Now, write down the whole number 1 and then write down the rem numerator (9) above the denominator (18) as:
$1 \dfrac{9}{18}$
You can reduce the fraction part of this mixed number :
Find the greatest common factor of 9 and 18
$\operatorname{GCF}(9,18)=9$
$\dfrac{9 \div 9}{18 \div 18}=\dfrac{1}{2}$
Therefore, the improper fraction $\dfrac{27}{18}$ converted to a mixed number is: $1 \dfrac{1}{2}$.
Q3. Simplify improper fractions $\dfrac{8}{6}+\dfrac{10}{6}$ and find out whether the result is a whole number or not.
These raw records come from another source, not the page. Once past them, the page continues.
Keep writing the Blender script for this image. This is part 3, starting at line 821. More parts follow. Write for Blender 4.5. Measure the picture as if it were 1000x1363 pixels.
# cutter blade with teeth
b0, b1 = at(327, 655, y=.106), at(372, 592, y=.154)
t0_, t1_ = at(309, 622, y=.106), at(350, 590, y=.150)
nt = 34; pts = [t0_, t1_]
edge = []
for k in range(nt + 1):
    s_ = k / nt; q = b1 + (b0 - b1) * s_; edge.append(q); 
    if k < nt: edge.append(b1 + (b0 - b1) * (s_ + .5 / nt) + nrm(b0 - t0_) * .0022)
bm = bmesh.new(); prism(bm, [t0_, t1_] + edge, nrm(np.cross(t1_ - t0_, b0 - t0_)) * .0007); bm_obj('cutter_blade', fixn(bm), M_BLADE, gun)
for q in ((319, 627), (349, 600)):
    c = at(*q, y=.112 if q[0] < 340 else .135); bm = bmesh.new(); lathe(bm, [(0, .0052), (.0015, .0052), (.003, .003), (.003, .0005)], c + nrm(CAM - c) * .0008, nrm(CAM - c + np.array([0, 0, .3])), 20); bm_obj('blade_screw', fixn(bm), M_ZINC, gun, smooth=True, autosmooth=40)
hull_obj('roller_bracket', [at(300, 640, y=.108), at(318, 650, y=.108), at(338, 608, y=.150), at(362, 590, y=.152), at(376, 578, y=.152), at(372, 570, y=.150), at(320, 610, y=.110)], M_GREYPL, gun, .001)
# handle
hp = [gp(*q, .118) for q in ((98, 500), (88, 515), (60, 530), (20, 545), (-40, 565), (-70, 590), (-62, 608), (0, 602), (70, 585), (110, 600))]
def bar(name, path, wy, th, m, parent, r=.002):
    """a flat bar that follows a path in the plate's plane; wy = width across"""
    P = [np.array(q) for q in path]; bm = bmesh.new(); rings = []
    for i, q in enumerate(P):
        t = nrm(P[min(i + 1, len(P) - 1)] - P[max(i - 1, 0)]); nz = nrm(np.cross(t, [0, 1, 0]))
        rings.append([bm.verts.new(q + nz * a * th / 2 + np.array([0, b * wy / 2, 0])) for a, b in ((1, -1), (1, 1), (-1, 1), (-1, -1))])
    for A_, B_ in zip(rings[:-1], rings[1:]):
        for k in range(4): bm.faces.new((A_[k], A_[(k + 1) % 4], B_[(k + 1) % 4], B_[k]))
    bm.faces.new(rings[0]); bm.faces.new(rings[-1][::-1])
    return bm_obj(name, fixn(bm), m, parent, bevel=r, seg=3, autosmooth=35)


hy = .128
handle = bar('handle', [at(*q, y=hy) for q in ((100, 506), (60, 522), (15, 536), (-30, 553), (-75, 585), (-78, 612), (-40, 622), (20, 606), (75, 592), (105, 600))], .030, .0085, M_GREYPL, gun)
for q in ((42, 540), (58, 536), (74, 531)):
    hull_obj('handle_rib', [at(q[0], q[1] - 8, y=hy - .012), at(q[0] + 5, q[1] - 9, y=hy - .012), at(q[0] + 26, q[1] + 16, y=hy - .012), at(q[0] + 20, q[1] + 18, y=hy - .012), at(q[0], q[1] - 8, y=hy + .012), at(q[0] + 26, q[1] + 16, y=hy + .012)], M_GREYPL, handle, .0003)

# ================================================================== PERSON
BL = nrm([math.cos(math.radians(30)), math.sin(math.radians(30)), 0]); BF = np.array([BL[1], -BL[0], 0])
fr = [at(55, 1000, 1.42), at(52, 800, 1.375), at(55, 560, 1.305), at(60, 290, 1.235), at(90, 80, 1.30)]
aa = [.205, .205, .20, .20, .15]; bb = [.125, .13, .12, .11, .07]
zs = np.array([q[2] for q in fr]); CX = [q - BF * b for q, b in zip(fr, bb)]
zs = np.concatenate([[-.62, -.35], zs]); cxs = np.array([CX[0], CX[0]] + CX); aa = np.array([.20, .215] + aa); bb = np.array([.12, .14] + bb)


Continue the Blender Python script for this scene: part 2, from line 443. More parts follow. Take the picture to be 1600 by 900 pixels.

Ans: $\dfrac{8}{6}+\dfrac{10}{6}$
Here the same denominator is $6 .$
$=\dfrac{8}{6}+\dfrac{10}{6}$
$=\dfrac{(8+10)}{6}$
$=\dfrac{18}{6}$
Here $\dfrac{18}{6}$ is an improper fraction after further simplifying,
$=\dfrac{18}{6}=3$
Practice Questions
Q1. Change the whole number 6 into an improper fraction.
Ans: $\dfrac{36}{6}$
Q2. Change $\dfrac{16}{8}$ into a whole number.
Ans: $2 .$
Q3. Convert $\dfrac{34}{8}$ into a mixed number.
Ans: $4 \dfrac{1}{4}$
Summary
We turn the fraction into an operational version of the mathematical expression in order to deal with expressions such as those that are improper. However, the majority of improper fractions are transformed into mixed numbers with a remainder. Some improper fractions can be transformed into whole numbers. A fraction can only be expressed as a whole number when the numerator is a multiple of the denominator. If there is a remainder after dividing the numerator and denominator, the fraction cannot be expanded into a whole number.
FAQs on How to Convert Fractions Into Whole Numbers?
1. Does a fraction always have to be a whole number?
It is possible for a fraction to have a reciprocal that is either a fraction or a whole number.
2. What do you call fractions with the same denominator?
Fractions with the same denominator are known as like fractions. For example, $\dfrac{4}{7}$, $\dfrac{3}{7}$, $\dfrac{5}{7}$ are like fractions because they have the same denominator.
3. How are fractions utilised in everyday life?
To determine how much of an ingredient to use, bakers use fractions. Each minute is a fraction of an hour, thus we use fractions to tell the time. And when there is a sale, fractions are utilised to calculate discounts.